Year of the Strong Horns?
The big Longhorns sports news? Despite close loss to OU, UT has a basketball team
In 2005, Facebook was just for college kids, Vince Young was leading Texas to a national championship and every food trailer in town was parked at a construction site.
That was also the last year the Oklahoma Sooners basketball team beat Texas in Austin. But the nine-year skid ended Saturday night at the Erwin Center with OU beating a young and reckless, but also spirited and intense, Texas team 88-85. Oklahoma hit 13 three-point field goals and got a lot of garbage rebounds in the stretch to drop the Greenhorns to 11-3. OU is now 12-2.
Led by Javan Felix’s career-high 28 points, the Horns played tired at the end, missing four straight free throws when leading 76-75. Horns freshman bomber Damarcus Croaker had stroked in 5-7 from beyond the arc, but missed a three with two seconds left that would’ve tied the game. And he heard about it from Coach Rick Barnes, whose harsh, disciplinarian ways split last year’s team on the way to a dreadful 16-18 record.
On a night when everyone was confirming Charlie Strong as Mack Brown’s replacement, another big story was coming out of the 40 Acres: We have a basketball team!
On a night when even the Austin American-Statesman sports staff — descendants of the last caveman to accept fire — was confirming Louisville football coach Charlie Strong as Mack Brown’s replacement, another big story was coming out of the 40 Acres: We have a basketball team! One that comes to play every game, every half, every time, up and down the floor. This is big news after last season’s dreadful outfit, who rebelled against Coach Barnes’ constant negativity by doing things their way and ended up with a first round exit from a tourney that looks up to the NIT.
Last year’s top three scorers are gone, and, still, the young follow-up squad is better, though they didn’t play particularly well Saturday — especially with their most consistent player, junior forward Jonathan Holmes, sitting out almost all the first half after picking up two quick fouls.
Holmes’ return in the second half included an old-fashioned three-point play and a dunk in consecutive possessions to put Texas, which trailed in double digits for much of the first half, in the lead 49-45. Texas seemed to have the game under control with its pressing defense, but Oklahoma’s Buddy Hield kept bagging threes, while the Horns seemed scattered on offense.
Sophomore center Cameron Ridley, who had that first-day-of-kindergarten look last year, is starting to show why he was the No. 8 rated player out of high school, but he had a subpar game against OU. Getting the ball into Cam the Jam is key to freeing up shooters with an in-and-out game, but Ridley’s hands were unsure, and the ball was often slapped away.
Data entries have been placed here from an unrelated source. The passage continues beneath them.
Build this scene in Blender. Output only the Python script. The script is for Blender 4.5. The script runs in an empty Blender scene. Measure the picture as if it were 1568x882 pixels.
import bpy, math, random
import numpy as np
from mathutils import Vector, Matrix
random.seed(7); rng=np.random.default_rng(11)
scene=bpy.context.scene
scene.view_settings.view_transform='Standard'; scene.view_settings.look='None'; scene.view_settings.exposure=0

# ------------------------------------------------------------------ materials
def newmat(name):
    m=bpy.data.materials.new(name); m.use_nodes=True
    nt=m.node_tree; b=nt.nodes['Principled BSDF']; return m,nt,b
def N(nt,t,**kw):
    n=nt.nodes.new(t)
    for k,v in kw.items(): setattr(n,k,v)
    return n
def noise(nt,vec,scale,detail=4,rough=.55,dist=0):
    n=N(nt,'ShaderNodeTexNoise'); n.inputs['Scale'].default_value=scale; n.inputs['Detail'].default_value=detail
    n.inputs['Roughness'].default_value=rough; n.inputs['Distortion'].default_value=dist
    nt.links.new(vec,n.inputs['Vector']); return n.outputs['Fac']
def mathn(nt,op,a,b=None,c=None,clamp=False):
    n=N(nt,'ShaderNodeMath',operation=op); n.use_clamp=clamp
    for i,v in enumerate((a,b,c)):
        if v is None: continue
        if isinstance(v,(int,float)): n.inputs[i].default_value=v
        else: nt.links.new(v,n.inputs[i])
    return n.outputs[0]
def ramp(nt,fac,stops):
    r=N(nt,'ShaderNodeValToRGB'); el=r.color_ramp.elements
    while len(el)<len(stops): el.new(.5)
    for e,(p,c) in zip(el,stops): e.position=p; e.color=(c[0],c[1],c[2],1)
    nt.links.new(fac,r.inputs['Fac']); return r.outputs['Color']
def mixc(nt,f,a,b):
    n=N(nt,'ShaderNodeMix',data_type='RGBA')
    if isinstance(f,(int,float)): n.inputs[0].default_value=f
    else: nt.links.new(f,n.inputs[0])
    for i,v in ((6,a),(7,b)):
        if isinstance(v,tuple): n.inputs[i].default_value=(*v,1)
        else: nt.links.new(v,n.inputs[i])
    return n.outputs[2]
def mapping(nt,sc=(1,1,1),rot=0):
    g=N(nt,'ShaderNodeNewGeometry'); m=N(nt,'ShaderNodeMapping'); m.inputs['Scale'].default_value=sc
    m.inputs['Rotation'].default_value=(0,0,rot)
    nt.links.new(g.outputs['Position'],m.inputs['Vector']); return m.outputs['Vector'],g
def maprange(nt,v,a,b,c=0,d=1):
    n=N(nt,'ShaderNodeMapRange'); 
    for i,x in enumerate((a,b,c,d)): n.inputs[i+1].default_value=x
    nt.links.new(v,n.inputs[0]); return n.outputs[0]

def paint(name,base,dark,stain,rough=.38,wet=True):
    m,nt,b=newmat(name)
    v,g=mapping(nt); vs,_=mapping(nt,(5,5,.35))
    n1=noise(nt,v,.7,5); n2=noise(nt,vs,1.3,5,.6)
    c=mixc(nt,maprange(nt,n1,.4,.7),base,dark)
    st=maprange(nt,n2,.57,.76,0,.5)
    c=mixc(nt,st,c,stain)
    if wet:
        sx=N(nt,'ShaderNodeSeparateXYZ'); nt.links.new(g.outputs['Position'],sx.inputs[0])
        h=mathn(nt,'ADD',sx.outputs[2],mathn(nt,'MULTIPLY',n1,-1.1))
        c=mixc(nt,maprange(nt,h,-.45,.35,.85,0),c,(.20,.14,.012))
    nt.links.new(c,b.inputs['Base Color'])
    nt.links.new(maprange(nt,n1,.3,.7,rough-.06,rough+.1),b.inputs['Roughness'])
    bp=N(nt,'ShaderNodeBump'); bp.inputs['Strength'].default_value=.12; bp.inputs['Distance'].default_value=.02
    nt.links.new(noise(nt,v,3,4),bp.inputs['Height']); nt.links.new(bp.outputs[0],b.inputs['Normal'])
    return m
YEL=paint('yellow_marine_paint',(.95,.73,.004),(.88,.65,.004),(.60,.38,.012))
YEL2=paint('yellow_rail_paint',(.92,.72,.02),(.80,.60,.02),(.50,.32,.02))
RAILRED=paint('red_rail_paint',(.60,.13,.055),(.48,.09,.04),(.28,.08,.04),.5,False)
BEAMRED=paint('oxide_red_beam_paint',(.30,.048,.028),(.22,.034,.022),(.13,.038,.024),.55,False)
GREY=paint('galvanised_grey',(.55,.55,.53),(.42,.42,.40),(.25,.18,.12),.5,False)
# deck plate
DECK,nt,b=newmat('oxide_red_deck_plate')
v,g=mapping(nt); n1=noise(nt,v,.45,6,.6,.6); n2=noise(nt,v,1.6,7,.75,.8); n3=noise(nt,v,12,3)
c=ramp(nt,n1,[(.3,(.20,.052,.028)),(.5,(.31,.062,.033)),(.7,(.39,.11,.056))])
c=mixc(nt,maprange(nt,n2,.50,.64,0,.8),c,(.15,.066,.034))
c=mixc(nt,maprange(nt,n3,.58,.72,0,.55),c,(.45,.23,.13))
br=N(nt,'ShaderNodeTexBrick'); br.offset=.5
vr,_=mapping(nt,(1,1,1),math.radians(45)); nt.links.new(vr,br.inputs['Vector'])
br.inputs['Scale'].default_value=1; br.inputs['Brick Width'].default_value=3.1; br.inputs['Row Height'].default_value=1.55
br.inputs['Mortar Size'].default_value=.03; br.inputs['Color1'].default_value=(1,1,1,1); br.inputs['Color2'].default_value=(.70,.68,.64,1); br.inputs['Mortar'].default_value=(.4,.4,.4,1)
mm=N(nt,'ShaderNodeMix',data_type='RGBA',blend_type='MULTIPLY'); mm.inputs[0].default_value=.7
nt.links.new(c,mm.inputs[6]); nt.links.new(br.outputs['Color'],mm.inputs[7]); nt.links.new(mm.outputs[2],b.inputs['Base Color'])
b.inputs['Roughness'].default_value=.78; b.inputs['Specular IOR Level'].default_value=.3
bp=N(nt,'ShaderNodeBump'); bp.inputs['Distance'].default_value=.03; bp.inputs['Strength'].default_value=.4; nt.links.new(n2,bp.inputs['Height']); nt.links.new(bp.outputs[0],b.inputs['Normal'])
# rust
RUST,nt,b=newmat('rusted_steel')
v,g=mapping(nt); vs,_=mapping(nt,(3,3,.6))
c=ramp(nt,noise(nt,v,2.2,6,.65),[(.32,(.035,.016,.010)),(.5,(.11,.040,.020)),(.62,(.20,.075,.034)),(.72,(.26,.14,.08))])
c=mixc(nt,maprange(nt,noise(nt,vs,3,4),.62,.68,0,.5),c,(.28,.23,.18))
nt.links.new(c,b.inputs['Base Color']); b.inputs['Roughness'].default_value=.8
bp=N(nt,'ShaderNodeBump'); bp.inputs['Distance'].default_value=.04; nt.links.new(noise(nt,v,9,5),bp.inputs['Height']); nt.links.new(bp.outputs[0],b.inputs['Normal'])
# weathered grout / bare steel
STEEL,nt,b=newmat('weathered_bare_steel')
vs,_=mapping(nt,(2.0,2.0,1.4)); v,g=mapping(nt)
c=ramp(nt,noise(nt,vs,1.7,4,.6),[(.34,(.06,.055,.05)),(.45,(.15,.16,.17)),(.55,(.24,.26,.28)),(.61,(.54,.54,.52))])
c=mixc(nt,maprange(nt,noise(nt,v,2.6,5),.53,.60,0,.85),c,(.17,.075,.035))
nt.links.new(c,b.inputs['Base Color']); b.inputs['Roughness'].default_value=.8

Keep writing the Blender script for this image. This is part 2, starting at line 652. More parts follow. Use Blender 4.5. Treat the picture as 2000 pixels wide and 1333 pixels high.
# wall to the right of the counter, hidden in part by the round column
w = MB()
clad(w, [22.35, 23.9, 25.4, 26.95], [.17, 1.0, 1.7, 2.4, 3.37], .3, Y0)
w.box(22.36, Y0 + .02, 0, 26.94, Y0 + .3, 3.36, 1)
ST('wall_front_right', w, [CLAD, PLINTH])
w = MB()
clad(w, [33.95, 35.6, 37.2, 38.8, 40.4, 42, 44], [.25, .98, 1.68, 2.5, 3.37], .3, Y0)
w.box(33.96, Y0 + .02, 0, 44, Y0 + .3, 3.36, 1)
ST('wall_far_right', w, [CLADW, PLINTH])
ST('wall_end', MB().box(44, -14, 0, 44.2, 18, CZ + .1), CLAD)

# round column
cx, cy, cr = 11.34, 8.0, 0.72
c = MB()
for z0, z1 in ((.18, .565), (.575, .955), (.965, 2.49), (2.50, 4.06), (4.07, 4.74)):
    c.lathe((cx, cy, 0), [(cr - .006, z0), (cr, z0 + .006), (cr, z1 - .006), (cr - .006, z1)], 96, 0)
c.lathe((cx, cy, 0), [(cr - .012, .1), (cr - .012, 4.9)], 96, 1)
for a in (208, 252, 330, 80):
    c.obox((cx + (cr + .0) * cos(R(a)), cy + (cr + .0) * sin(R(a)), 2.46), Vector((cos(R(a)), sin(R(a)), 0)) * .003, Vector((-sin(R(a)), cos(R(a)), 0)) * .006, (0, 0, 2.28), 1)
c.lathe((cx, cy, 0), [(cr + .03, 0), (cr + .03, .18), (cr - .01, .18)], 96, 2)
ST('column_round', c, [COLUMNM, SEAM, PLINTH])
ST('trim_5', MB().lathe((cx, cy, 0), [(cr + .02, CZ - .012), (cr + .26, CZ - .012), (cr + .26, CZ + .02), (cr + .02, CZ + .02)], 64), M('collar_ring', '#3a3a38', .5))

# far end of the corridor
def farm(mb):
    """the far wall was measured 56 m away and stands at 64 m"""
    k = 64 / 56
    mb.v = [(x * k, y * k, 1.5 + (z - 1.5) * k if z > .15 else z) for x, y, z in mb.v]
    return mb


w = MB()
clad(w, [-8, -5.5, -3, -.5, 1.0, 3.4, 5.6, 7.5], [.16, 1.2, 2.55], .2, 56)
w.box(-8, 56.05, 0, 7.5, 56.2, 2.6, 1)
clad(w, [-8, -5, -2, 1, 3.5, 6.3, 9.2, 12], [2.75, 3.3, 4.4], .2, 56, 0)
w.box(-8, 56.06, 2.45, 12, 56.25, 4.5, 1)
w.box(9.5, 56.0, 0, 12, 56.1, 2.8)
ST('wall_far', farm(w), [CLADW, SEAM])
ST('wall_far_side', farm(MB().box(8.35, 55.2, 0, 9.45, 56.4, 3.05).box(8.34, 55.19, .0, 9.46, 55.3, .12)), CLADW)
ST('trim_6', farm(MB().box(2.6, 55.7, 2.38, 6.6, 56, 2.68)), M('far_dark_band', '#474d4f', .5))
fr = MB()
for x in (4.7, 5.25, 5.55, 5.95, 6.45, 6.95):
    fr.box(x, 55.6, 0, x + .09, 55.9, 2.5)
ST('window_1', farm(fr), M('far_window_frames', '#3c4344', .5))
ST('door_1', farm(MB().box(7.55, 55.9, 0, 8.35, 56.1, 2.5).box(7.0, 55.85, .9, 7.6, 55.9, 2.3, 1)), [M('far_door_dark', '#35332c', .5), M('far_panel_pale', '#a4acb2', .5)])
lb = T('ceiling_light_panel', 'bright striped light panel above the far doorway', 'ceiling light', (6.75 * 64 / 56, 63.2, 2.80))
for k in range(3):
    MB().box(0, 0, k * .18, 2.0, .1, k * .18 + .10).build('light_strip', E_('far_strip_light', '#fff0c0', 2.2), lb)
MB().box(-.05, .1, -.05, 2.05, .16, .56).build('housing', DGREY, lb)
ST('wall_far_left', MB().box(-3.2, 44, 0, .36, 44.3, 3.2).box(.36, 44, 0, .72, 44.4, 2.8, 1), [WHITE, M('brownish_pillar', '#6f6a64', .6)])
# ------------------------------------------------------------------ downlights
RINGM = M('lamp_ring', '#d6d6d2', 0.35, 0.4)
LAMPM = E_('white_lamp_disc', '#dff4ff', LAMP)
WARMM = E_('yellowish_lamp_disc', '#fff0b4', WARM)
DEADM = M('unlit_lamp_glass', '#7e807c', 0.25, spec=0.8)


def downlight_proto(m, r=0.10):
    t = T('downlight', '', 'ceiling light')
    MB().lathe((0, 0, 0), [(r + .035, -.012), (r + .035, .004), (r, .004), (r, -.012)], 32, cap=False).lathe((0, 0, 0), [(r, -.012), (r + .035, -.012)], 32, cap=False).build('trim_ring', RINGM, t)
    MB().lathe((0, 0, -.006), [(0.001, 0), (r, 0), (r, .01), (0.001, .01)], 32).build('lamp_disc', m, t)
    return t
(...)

He did score 15 points, throwing down a vicious dunk and converting the attendant free throw to put Texas ahead 74-71 with about five minutes to play. But Ridley was a little slow to react to Sooner clankers, and OU got 17 offensive boards.
Fearless freshman point guard Isaiah Taylor, this year’s most pleasant surprise, also played below his standard at this Big 12 opener, scoring just two points. Whatever Barnes saw early on, he didn’t like and “Big Push” spent most of the game on the bench.
It was a game they should’ve won, but Texas starts off conference play 0-1, with a trip to tough Oklahoma State on Wednesday. Still, after beating a 14th-ranked North Carolina in Chapel Hill last month, this group of Horns is one you can’t count out. As long as Holmes and Felix stay healthy, Ridley and Taylor continue to improve and Croakley keeps working on his A.J. Abrams impression, this looks like a team that’ll win 23 or 24 games and make the Big Dance. That used to be a given in Barnes’ first 15 seasons at Texas, but let Charlie Strong be a reminder of how fast fortunes can change at the world’s richest sports college.